Les philosophes n'arrivent pas à expliquer le mystère de l'homme. Les uns, comme les stoïciens, n'ont voulu voir que sa grandeur. Les autres, comme Montaigne, n'ont voulu voir que sa faiblesse. Le christianisme apporte une solution: ce mélange de misère et de grandeur s'explique parce que l'homme a connu la grandeur avant le péché originel, et qu'il en a gardé des traces: "Si l'homme n'avait jamais été corrompu, il jouirait dans son innocence et de la vérité et de la félicité avec assurance. Et si l'homme n'avait jamais été que corrompu, il n'aurait aucune idée ni de la vérité ni de la béatitude".
Ainsi la religion chrétienne, loin d'être une obscure superstition, apporte-t-elle une explication acceptable par la raison. De plus, cette raison nous prouve que nous avons tout intérêt à accepter la religion: c'est le fameux pari pascalien. Nous ne perdons rien à parier que Dieu existe. D'un côté (nous parions que Dieu existe, et il n'existe pas) nous avons vécu en chrétiens qui sont les plus heureux des hommes; d'un autre côté ( nous parions que Dieu existe et il existe véritablement) nous avons une chance de gagner la vie éternelle: "Pesons le gain et la perte en prenant choix, que Dieu existe. Estimons ces deux cas: si vous gagnez, vous gagnez tout; si vous perdez, vous ne perdez rien. Gagez donc qu'il est sans hésiter".
Le problème de la foi: mais parier ce n'est pas encore avoir la foi, qui est une adhésion du coeur. Pour croire, il nous suffira de vouloir croire; faire d'abord comme si l'on y croyait pour préparer le terrain à la venue de la grâce.
La vérité du christianisme: quand nous serons décidés à croire, à chercher Dieu, et à souhaiter que le christianisme soit vrai, Pascal se fait fort de nous démontrer sa vérité. Il nous prouvera par les prophéties que le Christ est même une vérité historique.

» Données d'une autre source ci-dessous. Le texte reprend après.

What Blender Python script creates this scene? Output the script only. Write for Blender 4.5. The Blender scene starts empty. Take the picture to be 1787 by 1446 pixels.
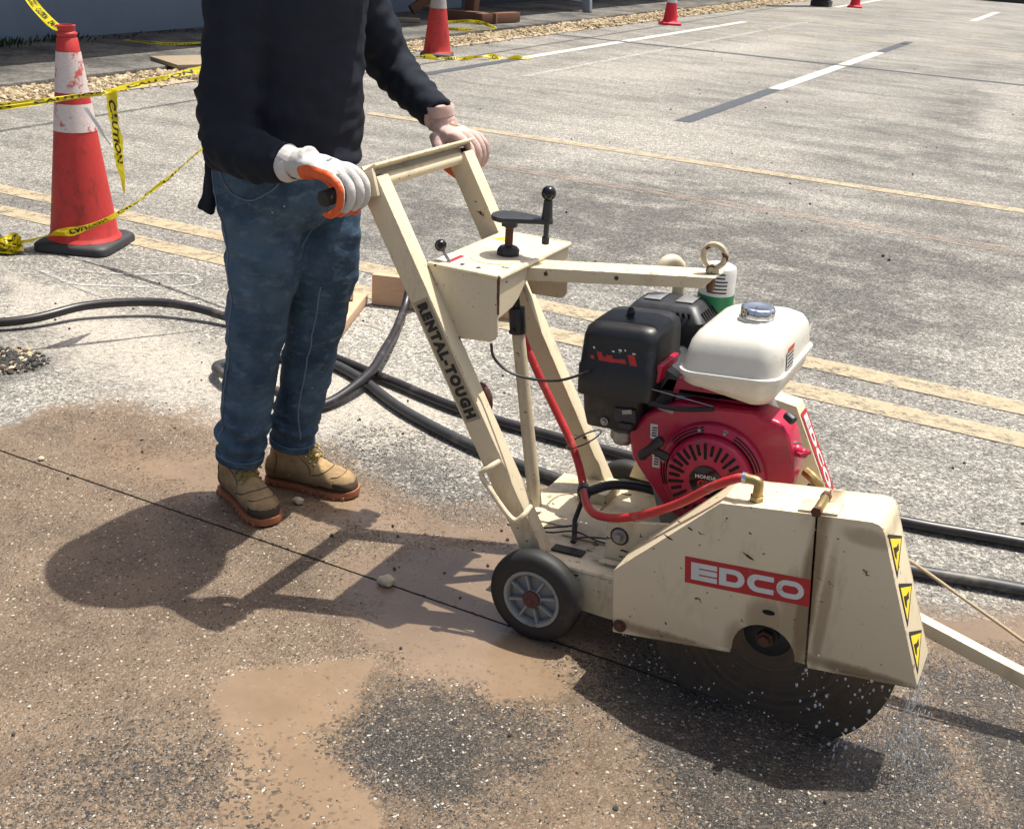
import bpy, bmesh, math, random
import numpy as np
from mathutils import Vector, Matrix, noise
random.seed(7)
SC = bpy.context.scene
COL = SC.collection
PI = math.pi
R = math.radians

# ------------------------------------------------------------------ camera
def make_camera():
    pitch, roll, yaw = 0.40773715, -0.06265486, -0.45613538
    fw = Vector((math.sin(yaw)*math.cos(pitch), math.cos(yaw)*math.cos(pitch), -math.sin(pitch)))
    r = Vector((math.cos(yaw), -math.sin(yaw), 0)); d = fw.cross(r)
    r2 = r*math.cos(roll)+d*math.sin(roll); d2 = fw.cross(r2)
    M = Matrix(((r2.x, -d2.x, -fw.x, 0.3806), (r2.y, -d2.y, -fw.y, -2.0029), (r2.z, -d2.z, -fw.z, 1.48), (0, 0, 0, 1)))
    cam = bpy.data.cameras.new('camera'); o = bpy.data.objects.new('camera', cam); COL.objects.link(o)
    o.matrix_world = M
    cam.sensor_width = 36; cam.lens = 2020/1787*36; cam.clip_end = 600; cam.clip_start = 0.05
    SC.camera = o
make_camera()

# ------------------------------------------------------------------ light
SUN = Vector((0.14, 0.287, 1.0)).normalized()          # towards the sun
w = bpy.data.worlds.new('World'); SC.world = w; w.use_nodes = True
nt = w.node_tree; nt.nodes.clear()
sky = nt.nodes.new('ShaderNodeTexSky'); sky.sky_type = 'NISHITA'; sky.sun_disc = False; sky.dust_density = 6.0; sky.ozone_density = 1.0; sky.air_density = 1.0
sky.sun_elevation = math.asin(SUN.z); sky.sun_rotation = math.atan2(SUN.x, SUN.y)
bg = nt.nodes.new('ShaderNodeBackground'); bg.inputs[1].default_value = 0.10
ow = nt.nodes.new('ShaderNodeOutputWorld'); nt.links.new(sky.outputs[0], bg.inputs[0]); nt.links.new(bg.outputs[0], ow.inputs[0])
sl = bpy.data.lights.new('sun', 'SUN'); so = bpy.data.objects.new('sun', sl); COL.objects.link(so)
sl.energy = 4.6; sl.angle = R(0.5); sl.color = (1.0, 0.95, 0.86)
so.rotation_euler = SUN.to_track_quat('Z', 'Y').to_euler()
SC.view_settings.view_transform = 'Standard'; SC.view_settings.look = 'None'
SC.view_settings.exposure = 0.5; SC.view_settings.gamma = 1.0
SC.render.engine = 'CYCLES'
SC.cycles.max_bounces = 5; SC.cycles.diffuse_bounces = 2; SC.cycles.glossy_bounces = 3; SC.cycles.transmission_bounces = 4
SC.cycles.transparent_max_bounces = 6
SC.cycles.use_denoising = True

# ------------------------------------------------------------------ node helpers
class NT:
    def __init__(s, name):
        s.m = bpy.data.materials.new(name); s.m.use_nodes = True; s.t = s.m.node_tree
        s.b = s.t.nodes['Principled BSDF']; s.out = s.t.nodes['Material Output']
    def n(s, typ, ins=None, **pr):
        k = s.t.nodes.new('ShaderNode'+typ)
        for a, v in pr.items(): setattr(k, a, v)
        for a, v in (ins or {}).items(): s.set(k.inputs[a], v)
        return k
    def set(s, sock, v):
        if isinstance(v, bpy.types.NodeSocket): s.t.links.new(v, sock)
        elif isinstance(v, bpy.types.Node): s.t.links.new(v.outputs[0], sock)
        else:
            if isinstance(v, tuple) and len(v) == 3 and sock.type == 'RGBA': v = (*v, 1)
            sock.default_value = v
    def P(s, **kw):
        for a, v in kw.items(): s.set(s.b.inputs[a.replace('_', ' ')], v)
        return s
    def math(s, op, a, b=0.0, c=0.0, clamp=False):
        k = s.n('Math', {0: a, 1: b, 2: c}, operation=op); k.use_clamp = clamp; return k.outputs[0]
    def mix(s, f, a, b, blend='MIX'):
        k = s.n('Mix', data_type='RGBA', blend_type=blend); s.set(k.inputs[0], f); s.set(k.inputs[6], a); s.set(k.inputs[7], b); return k.outputs[2]
    def fmix(s, f, a, b):
        k = s.n('Mix', data_type='FLOAT'); s.set(k.inputs[0], f); s.set(k.inputs[2], a); s.set(k.inputs[3], b); return k.outputs[0]
    def ss(s, v, lo, hi, to0=0.0, to1=1.0):
        k = s.n('MapRange', {0: v, 1: lo, 2: hi, 3: to0, 4: to1}, interpolation_type='SMOOTHSTEP'); return k.outputs[0]
    def noise(s, vec, scale, detail=3.0, rough=0.55, dist=0.0):
        return s.n('TexNoise', {'Vector': vec, 'Scale': scale, 'Detail': detail, 'Roughness': rough, 'Distortion': dist}).outputs[0]
    def pos(s): return s.n('NewGeometry').outputs['Position']
    def attr(s, name): return s.n('Attribute', attribute_name=name).outputs['Fac']
    def ramp(s, f, stops):
        k = s.n('ValToRGB', {0: f}); e = k.color_ramp.elements
        while len(e) < len(stops): e.new(0.5)
        for el, (p, c) in zip(e, stops): el.position = p; el.color = (*c, 1) if len(c) == 3 else c
        return k.outputs[0]
    def bump(s, h, strength, dist=0.01, normal=None):
        k = s.n('Bump', {'Height': h, 'Strength': strength, 'Distance': dist})
        if normal is not None: s.set(k.inputs['Normal'], normal)
        return k.outputs[0]
    def mapping(s, vec, scale=(1, 1, 1), rot=(0, 0, 0)):
        return s.n('Mapping', {'Vector': vec, 'Scale': scale, 'Rotation': rot}).outputs[0]

def simple(name, col, rough=0.5, metal=0.0, var=0.15, scale=40.0, bump=0.0, spec=0.5, dirt=None, dirt_amt=0.0, dirt_scale=6.0):
    k = NT(name); p = k.pos(); nz = k.noise(p, scale, 4)
    c = k.mix(nz, tuple(x*(1-var) for x in col), tuple(min(1, x*(1+var)) for x in col))
    if dirt is not None:
        d = k.noise(p, dirt_scale, 5, 0.65)
        c = k.mix(k.ss(d, 0.62-dirt_amt, 0.80-dirt_amt*0.6), c, dirt)
    k.P(Base_Color=c, Roughness=k.fmix(nz, max(0, rough-0.08), min(1, rough+0.08)), Metallic=metal)
    k.b.inputs['Specular IOR Level'].default_value = spec
    if bump: k.P(Normal=k.bump(nz, bump, 0.002))
    return k.m

# ------------------------------------------------------------------ mesh helpers
def tag(o, label=None, cat=None, group=None, kind=None):
    for a, v in (('label', label), ('category', cat), ('group', group), ('kind', kind)):
        if v: o[a] = v
    return o
def empty(name, loc, label, cat, group=None):
    o = bpy.data.objects.new(name, None); COL.objects.link(o); o.location = loc; o.empty_display_size = 0.1
    return tag(o, label, cat, group)
def link_mesh(name, me, parent=None):
    o = bpy.data.objects.new(name, me); COL.objects.link(o)
    if parent is not None:
        o.parent = parent
        if parent.type == 'EMPTY': o.location = -Vector(parent.location)
    return o
def shade(me, ang=35):
    if len(me.polygons):
        me.polygons.foreach_set('use_smooth', [True]*len(me.polygons))
        me.set_sharp_from_angle(angle=R(ang))
def frames(path):
    path = [Vector(p) for p in path]; n = len(path); T = []
    for i in range(n):
        a = path[max(0, i-1)]; b = path[min(n-1, i+1)]; t = (b-a); T.append(t.normalized() if t.length > 1e-9 else Vector((0, 0, 1)))
    up = Vector((0, 0, 1)) if abs(T[0].z) < 0.9 else Vector((1, 0, 0))
    u = T[0].cross(up).normalized(); out = []
    for i in range(n):
        u = (u-T[i]*u.dot(T[i])).normalized(); out.append((path[i], u, T[i].cross(u), T[i]))
    return out
def cr(pts, n=8):
    P = [Vector(p) for p in pts]; out = []
    for i in range(len(P)-1):
        p0 = P[i-1] if i else P[0]*2-P[1]; p1 = P[i]; p2 = P[i+1]; p3 = P[i+2] if i+2 < len(P) else P[-1]*2-P[-2]
        for k in range(n):
            t = k/n
            out.append(0.5*((2*p1)+(p2-p0)*t+(2*p0-5*p1+4*p2-p3)*t*t+(3*p1-p0-3*p2+p3)*t**3))
    out.append(P[-1]); return out
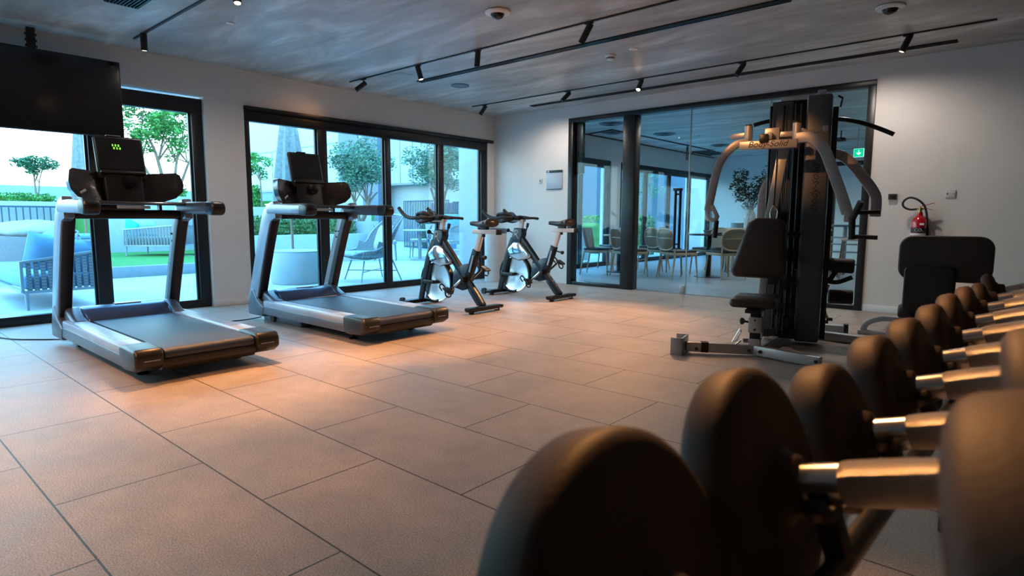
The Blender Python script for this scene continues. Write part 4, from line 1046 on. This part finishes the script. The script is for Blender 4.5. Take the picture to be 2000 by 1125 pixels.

Il y a peu de lecture sur ce difficile sujet de la religion qui soit aussi passionnante que celle des Pensées. En effet, le livre n'est pas, à proprement parler, un ouvrage religieux. Il traite des questions toujours d'actualité: la force de l'imagination, la force de l'habitude, la guerre, l'ennui, le mystère de l'univers. L'intérêt vient aussi de la personnalité de l'auteur. Comme un mathématicien, il envisage la religion comme une hypothèse à vérifier par l'expérience. Mais cet homme rigoureux ne manque pas d'imagination quand il évoque, par exemple, l'infiniment grand et l'infiniment petit entre lesquels se situe l'homme.
C'est enfin l'accent de sincérité qui s'échappe de chaque page. L'auteur ne se laisse aller à aucune coquetterie littéraire. Toute son écriture est tendue par la volonté de convaincre: aucun procédé, aucune figure de style gratuite pour enjoliver. Il dit lui-même dans les Pensées: "la vraie éloquence se moque de l'éloquence" (c'est-à-dire de la rhétorique)
Les Pensées connaissent un succès immédiat. Bien qu'elles restent marquées par les préoccupations d'une époque, elles continuent de fasciner, même ses adversaires, dont les premiers furent les philosophes du XVIIIème siècle. Aujourd'hui encore, le déclin des grandes idéologies athées, le déchirement du monde moderne incapable de mettre fin à ses problèmes une large place à la refléxion de Pascal.